Aktuell besteht keine international anerkannte Definition des Begriffs «traditionelles Wissen». Allgemein kann dieser Begriff umschrieben werden als «die Kenntnisse, Innovationen und Gebräuche von indigenen Völker und lokalen Gemeinschaften in Entwicklungs- und Industrieländern, welche diese Gemeinschaften über Generationen geschaffen, verbessert und an die sich ändernden Bedürfnisse und Umwelteinflüsse angepasst sowie, häufig in mündlicher Form, an die nachfolgende Generation weitergegeben haben.»

 

Was regelt der neue WIPO-Vertrag über Geistiges Eigentum, genetische Ressourcen und assoziertes traditionelles Wissen?

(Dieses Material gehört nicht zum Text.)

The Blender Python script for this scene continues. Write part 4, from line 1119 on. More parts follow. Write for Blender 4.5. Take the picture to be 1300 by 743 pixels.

Der neue WIPO-Vertrag enthält eine Pflicht zur Offenlegung der Herkunft der GR und ATW in Patentanmeldungen. Dabei sollen Patentanmeldende das Ursprungsland der GR offenlegen. Sofern ihnen dieses nicht bekannt ist, soll eine andere Quelle angegeben werden (z.B. eine Genbank oder ein botanischer Garten). Im Zusammenhang mit ATW sollen insbesondere das indigene Volk oder die lokale Gemeinschaft offengelegt werden. Bei der Nicht-Einhaltung dieser Offenlegungspflicht kommen angemessene und wirksame Sanktionen zur Anwendung. Diese sollen jedoch keine Auswirkungen auf die zugeteilten Patentrechte haben, ausser bei Falschangaben mit betrügerischer Absicht. 
Das neue Abkommen regelt keine Aspekte, welche bereits im Rahmen anderer internationaler Abkommen geregelt sind (z.B. die Aufteilung der Vorteile aus der Nutzung der GR).